Reproduce nothing but the lines from the start of the material through the line that includes "COL = SC.collection", both ends included, and omit every picture.
[START Collected data]
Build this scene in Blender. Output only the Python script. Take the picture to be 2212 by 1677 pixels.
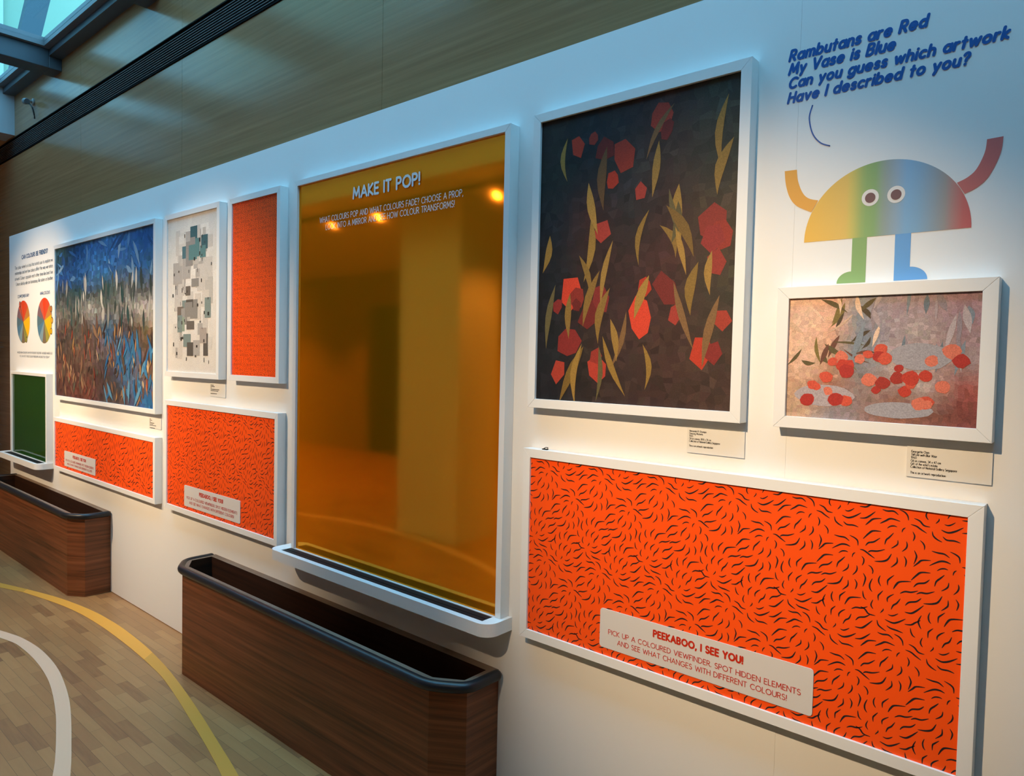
import bpy, math, random
from mathutils import Vector, Matrix, noise
for o in list(bpy.data.objects): bpy.data.objects.remove(o)
SC = bpy.context.scene
COL = SC.collection

# ------------------------------------------------------------------ camera, sky, exposure
cd = bpy.data.cameras.new('camera'); cam = bpy.data.objects.new('camera', cd); COL.objects.link(cam)
cd.sensor_fit = 'HORIZONTAL'; cd.sensor_width = 36.0; cd.lens = 36.0*1517.8/2212.0
cd.clip_start = 0.05; cd.clip_end = 200
R_ = Vector((0.7567, 0.6534, 0.0218)); F_ = Vector((-0.6522, 0.7571, -0.0387))
F_.normalize(); R_ = (R_-F_*R_.dot(F_)).normalized(); U_ = R_.cross(F_)
cam.matrix_world = Matrix(((R_.x, U_.x, -F_.x, 0), (R_.y, U_.y, -F_.y, -1.8), (R_.z, U_.z, -F_.z, 1.615), (0, 0, 0, 1)))
SC.camera = cam
SC.view_settings.view_transform = 'Standard'; SC.view_settings.look = 'None'
SC.view_settings.exposure = 0.0; SC.view_settings.gamma = 1.0; SC.view_settings.use_curve_mapping = False

SKY = 5.9                      # daylight strength
SPOT = 200.0                   # gallery spotlight power
DOWN = 58.0                    # power of the added, unseen fill lights over the room
w = bpy.data.worlds.new('sky'); SC.world = w; w.use_nodes = True
bg = w.node_tree.nodes['Background']
bg.inputs[0].default_value = (0.245, 0.62, 1.0, 1)

def sky_gradient():             # overcast-like sky, brightest overhead
    nt = w.node_tree; tc = nt.nodes.new('ShaderNodeTexCoord'); sp = nt.nodes.new('ShaderNodeSeparateXYZ'); nt.links.new(tc.outputs['Generated'], sp.inputs[0])
    mr = nt.nodes.new('ShaderNodeMapRange'); mr.inputs[1].default_value = .55; mr.inputs[2].default_value = 1.0
    mr.inputs[3].default_value = SKY*.88; mr.inputs[4].default_value = SKY*2.1
    nt.links.new(sp.outputs[2], mr.inputs[0]); nt.links.new(mr.outputs[0], bg.inputs[1])
sky_gradient()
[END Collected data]
> _Result of this task_:
Build this scene in Blender. Output only the Python script. Take the picture to be 2212 by 1677 pixels.
import bpy, math, random
from mathutils import Vector, Matrix, noise
for o in list(bpy.data.objects): bpy.data.objects.remove(o)
SC = bpy.context.scene
COL = SC.collection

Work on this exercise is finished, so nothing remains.